BEGIN MATERIAL PROVIDED

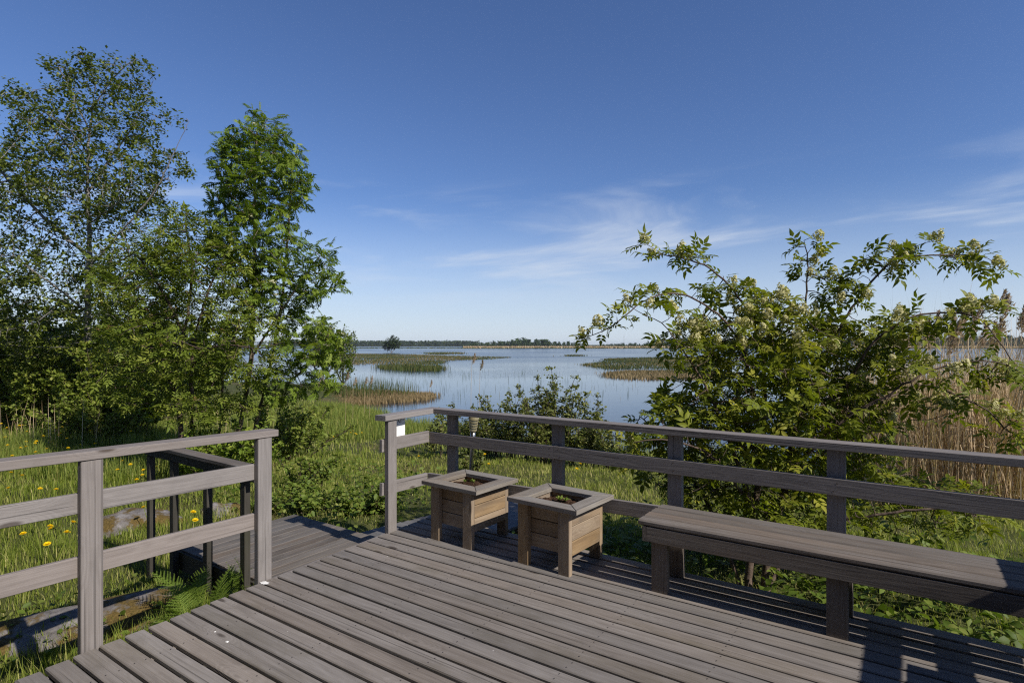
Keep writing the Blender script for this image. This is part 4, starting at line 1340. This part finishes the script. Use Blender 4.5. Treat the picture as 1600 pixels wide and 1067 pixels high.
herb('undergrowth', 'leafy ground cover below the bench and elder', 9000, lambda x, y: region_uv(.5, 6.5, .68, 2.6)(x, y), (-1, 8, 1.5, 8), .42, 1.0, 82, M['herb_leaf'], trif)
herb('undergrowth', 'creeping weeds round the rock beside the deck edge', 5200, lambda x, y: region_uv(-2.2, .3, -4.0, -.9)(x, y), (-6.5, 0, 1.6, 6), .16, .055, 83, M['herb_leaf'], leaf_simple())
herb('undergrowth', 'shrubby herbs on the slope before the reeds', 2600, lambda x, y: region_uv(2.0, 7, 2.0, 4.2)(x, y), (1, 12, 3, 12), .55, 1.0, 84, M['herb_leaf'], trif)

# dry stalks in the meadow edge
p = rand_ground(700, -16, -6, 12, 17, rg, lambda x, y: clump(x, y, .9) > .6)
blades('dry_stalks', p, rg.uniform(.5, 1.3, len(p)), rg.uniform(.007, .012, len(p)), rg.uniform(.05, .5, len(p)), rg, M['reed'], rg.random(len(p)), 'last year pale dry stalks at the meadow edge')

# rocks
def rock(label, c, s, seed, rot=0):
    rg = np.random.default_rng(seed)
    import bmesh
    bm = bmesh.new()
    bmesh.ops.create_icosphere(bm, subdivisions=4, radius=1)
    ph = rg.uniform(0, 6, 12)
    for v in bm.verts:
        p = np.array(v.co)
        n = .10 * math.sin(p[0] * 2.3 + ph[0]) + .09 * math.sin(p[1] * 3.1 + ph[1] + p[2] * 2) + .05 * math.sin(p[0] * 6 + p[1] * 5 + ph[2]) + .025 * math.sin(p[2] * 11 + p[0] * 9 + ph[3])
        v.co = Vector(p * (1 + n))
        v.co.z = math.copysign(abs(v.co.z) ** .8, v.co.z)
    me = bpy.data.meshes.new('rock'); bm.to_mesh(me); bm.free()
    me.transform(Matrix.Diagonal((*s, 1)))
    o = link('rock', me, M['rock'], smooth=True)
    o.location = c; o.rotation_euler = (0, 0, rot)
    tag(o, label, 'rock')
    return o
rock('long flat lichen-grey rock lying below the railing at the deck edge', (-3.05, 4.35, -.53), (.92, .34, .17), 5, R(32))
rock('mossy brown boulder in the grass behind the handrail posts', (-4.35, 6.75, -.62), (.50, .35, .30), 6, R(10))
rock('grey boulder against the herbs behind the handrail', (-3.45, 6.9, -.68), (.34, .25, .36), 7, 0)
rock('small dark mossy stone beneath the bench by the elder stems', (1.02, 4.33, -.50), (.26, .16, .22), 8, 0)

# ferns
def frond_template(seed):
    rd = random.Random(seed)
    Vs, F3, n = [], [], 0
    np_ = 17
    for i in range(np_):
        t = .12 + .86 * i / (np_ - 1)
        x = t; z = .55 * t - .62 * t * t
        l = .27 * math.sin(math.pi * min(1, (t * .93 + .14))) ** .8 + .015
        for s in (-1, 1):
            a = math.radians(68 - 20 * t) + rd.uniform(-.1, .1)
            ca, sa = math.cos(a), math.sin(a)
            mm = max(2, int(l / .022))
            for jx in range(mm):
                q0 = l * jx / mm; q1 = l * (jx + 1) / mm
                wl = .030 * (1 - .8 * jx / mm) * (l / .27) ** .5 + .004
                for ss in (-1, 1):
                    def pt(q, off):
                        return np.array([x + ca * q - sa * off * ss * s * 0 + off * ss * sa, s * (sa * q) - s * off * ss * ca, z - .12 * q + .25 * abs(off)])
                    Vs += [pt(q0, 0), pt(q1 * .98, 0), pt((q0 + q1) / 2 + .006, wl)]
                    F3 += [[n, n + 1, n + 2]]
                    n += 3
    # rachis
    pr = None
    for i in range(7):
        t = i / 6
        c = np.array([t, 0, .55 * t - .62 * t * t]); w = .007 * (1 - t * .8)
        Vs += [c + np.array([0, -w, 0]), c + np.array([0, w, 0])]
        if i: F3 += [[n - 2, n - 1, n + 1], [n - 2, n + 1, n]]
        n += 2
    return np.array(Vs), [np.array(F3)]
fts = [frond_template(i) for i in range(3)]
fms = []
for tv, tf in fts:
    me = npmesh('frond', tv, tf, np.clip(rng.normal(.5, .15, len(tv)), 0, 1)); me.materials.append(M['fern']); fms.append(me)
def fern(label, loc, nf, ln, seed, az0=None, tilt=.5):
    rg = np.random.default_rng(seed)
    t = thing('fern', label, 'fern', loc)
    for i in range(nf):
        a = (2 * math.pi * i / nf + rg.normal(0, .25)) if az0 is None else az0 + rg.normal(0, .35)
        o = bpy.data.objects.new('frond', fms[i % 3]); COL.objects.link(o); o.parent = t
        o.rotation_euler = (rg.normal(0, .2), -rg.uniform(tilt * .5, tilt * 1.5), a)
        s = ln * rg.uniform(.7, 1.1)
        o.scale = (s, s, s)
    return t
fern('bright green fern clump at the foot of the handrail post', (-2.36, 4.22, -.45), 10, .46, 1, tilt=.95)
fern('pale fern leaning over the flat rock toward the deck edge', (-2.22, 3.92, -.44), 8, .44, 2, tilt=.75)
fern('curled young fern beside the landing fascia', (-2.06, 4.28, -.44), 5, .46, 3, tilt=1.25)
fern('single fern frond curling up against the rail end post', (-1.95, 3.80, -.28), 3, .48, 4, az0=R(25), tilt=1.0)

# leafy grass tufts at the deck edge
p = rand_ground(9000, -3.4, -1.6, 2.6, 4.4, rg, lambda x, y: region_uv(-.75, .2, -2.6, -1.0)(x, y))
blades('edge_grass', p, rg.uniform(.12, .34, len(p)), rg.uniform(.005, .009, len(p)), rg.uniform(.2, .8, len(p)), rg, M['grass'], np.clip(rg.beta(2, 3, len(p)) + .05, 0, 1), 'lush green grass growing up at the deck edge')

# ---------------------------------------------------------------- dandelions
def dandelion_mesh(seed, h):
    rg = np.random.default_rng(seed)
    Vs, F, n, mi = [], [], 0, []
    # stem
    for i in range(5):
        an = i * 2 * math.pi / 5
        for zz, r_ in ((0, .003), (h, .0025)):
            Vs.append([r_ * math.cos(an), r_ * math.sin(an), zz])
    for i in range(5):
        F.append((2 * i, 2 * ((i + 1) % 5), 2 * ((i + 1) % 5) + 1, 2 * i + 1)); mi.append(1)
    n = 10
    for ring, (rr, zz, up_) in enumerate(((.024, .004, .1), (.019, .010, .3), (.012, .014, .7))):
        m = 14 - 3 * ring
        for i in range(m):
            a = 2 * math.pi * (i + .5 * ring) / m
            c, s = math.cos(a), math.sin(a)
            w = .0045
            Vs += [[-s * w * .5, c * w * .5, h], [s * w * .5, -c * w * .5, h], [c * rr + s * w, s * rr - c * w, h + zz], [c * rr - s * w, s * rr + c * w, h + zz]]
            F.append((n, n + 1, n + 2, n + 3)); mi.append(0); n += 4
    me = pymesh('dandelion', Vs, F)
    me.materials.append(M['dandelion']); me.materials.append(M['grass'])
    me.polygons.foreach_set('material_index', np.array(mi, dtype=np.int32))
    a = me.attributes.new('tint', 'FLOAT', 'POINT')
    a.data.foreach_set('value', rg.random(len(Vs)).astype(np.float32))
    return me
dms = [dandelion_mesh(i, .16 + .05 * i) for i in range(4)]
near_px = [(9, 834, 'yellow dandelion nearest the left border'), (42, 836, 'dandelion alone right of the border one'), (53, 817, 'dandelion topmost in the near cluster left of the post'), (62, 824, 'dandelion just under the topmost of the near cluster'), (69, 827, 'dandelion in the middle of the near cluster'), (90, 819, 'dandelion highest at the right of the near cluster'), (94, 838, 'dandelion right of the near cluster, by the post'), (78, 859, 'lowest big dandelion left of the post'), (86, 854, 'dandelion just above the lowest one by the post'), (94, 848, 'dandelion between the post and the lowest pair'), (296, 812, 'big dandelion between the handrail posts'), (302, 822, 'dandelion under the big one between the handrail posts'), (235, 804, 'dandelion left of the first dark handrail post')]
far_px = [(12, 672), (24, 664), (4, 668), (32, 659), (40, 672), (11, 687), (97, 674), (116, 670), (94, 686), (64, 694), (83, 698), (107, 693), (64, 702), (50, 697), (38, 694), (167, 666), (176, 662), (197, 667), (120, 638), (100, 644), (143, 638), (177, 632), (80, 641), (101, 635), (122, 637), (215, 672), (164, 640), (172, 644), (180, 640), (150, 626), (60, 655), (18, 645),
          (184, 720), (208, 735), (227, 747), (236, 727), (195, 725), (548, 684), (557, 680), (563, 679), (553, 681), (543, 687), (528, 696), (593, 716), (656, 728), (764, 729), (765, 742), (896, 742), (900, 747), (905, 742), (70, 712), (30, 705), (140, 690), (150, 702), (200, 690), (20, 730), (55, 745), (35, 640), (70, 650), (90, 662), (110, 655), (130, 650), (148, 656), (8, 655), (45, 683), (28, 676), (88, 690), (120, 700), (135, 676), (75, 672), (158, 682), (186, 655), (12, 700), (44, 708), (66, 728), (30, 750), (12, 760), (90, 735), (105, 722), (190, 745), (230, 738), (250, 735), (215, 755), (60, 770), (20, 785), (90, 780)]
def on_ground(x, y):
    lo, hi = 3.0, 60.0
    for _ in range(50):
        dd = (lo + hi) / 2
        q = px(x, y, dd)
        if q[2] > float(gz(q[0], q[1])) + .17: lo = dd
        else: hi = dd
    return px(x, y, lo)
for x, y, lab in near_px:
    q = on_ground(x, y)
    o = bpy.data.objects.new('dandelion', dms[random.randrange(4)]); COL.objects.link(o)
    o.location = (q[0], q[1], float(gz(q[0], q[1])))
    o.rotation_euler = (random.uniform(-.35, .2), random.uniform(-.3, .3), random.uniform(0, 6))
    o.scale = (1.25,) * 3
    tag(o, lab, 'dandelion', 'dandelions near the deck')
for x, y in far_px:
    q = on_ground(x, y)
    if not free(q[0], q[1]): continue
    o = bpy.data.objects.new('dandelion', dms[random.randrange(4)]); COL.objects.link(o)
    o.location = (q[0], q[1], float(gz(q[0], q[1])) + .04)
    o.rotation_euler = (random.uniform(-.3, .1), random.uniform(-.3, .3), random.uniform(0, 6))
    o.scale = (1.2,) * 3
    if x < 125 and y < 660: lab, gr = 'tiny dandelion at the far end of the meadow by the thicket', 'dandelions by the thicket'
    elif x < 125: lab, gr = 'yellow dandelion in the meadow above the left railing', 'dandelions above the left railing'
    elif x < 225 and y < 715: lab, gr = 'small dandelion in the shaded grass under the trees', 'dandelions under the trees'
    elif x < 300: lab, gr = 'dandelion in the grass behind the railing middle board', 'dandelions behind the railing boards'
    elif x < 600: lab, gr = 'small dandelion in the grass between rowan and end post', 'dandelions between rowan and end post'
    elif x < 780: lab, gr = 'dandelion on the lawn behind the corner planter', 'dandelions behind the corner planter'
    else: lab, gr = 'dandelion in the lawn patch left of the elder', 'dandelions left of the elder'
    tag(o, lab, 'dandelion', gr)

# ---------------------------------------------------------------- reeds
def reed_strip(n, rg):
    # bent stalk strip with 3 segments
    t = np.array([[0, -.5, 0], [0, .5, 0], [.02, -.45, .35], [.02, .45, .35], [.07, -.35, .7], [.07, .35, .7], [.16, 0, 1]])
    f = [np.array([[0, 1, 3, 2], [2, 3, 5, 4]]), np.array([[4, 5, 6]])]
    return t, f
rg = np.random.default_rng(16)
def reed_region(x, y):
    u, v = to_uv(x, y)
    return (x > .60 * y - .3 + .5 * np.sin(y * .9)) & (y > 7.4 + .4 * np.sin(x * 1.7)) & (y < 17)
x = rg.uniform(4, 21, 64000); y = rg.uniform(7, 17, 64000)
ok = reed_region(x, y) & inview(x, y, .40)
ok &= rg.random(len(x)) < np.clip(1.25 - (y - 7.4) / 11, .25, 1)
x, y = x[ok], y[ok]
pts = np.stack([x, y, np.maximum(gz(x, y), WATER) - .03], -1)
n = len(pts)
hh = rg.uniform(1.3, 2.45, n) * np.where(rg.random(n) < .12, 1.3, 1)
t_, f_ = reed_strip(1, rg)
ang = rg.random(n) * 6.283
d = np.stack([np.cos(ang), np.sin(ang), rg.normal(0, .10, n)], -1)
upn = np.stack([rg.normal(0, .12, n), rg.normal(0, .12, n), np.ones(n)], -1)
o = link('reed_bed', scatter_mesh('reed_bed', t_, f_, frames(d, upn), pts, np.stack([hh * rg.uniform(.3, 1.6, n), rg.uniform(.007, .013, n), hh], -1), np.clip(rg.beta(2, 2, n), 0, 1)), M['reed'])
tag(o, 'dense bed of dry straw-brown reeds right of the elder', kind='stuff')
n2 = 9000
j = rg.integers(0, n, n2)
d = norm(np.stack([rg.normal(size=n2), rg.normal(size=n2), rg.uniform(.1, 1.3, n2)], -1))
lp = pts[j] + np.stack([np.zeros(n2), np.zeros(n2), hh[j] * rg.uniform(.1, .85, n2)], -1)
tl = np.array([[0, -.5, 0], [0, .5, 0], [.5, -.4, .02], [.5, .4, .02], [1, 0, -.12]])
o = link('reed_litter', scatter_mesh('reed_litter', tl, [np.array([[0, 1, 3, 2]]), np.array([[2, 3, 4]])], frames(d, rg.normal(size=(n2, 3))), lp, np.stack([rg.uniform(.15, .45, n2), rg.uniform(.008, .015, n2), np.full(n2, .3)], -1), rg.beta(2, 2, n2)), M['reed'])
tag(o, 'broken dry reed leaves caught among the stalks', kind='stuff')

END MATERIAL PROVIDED

WRITTEN INSTRUCTION | From the top of the listing above, repeat each line exactly until you reach the line containing "the meadow edge')", and repeat that one too. Leave the pictures out.

SOLUTION TO THIS TASK |
Keep writing the Blender script for this image. This is part 4, starting at line 1340. This part finishes the script. Use Blender 4.5. Treat the picture as 1600 pixels wide and 1067 pixels high.
herb('undergrowth', 'leafy ground cover below the bench and elder', 9000, lambda x, y: region_uv(.5, 6.5, .68, 2.6)(x, y), (-1, 8, 1.5, 8), .42, 1.0, 82, M['herb_leaf'], trif)
herb('undergrowth', 'creeping weeds round the rock beside the deck edge', 5200, lambda x, y: region_uv(-2.2, .3, -4.0, -.9)(x, y), (-6.5, 0, 1.6, 6), .16, .055, 83, M['herb_leaf'], leaf_simple())
herb('undergrowth', 'shrubby herbs on the slope before the reeds', 2600, lambda x, y: region_uv(2.0, 7, 2.0, 4.2)(x, y), (1, 12, 3, 12), .55, 1.0, 84, M['herb_leaf'], trif)

# dry stalks in the meadow edge
p = rand_ground(700, -16, -6, 12, 17, rg, lambda x, y: clump(x, y, .9) > .6)
blades('dry_stalks', p, rg.uniform(.5, 1.3, len(p)), rg.uniform(.007, .012, len(p)), rg.uniform(.05, .5, len(p)), rg, M['reed'], rg.random(len(p)), 'last year pale dry stalks at the meadow edge')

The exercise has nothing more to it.